# INSTRUCTIONS TO FOLLOW
Print the first line of the material below and each line after it, exactly as written, ending with the line that contains "random.seed(7)".

# SUPPLIED INFORMATION

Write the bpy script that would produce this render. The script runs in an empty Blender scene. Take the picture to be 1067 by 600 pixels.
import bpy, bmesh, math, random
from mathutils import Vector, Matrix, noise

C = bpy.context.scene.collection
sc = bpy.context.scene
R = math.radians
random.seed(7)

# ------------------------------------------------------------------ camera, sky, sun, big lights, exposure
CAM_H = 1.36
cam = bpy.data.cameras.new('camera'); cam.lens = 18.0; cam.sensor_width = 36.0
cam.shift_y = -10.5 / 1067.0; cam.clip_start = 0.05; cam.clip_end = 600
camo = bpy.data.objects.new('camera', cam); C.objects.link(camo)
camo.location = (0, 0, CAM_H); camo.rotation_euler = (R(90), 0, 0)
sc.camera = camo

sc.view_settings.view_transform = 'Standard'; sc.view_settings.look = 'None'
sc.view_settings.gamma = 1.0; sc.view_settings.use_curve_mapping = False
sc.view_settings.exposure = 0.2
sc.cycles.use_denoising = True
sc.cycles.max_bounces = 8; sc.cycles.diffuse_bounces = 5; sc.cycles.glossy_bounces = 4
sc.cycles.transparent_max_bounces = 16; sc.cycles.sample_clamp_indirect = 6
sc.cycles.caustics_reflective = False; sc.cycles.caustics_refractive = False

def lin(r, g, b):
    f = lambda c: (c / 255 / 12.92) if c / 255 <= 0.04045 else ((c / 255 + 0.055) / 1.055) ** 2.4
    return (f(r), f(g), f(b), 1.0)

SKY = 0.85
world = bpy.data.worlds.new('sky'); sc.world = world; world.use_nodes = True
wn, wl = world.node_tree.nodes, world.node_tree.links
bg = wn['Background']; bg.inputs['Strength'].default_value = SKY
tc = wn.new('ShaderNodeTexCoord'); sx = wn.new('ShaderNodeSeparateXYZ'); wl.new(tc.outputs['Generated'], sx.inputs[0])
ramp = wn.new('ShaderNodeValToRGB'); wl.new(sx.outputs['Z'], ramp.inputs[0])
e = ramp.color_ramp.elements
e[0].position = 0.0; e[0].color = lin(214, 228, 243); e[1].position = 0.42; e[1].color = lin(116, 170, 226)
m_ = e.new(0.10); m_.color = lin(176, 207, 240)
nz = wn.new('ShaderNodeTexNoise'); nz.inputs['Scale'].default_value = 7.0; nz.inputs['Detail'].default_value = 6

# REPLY
Write the bpy script that would produce this render. The script runs in an empty Blender scene. Take the picture to be 1067 by 600 pixels.
import bpy, bmesh, math, random
from mathutils import Vector, Matrix, noise

C = bpy.context.scene.collection
sc = bpy.context.scene
R = math.radians
random.seed(7)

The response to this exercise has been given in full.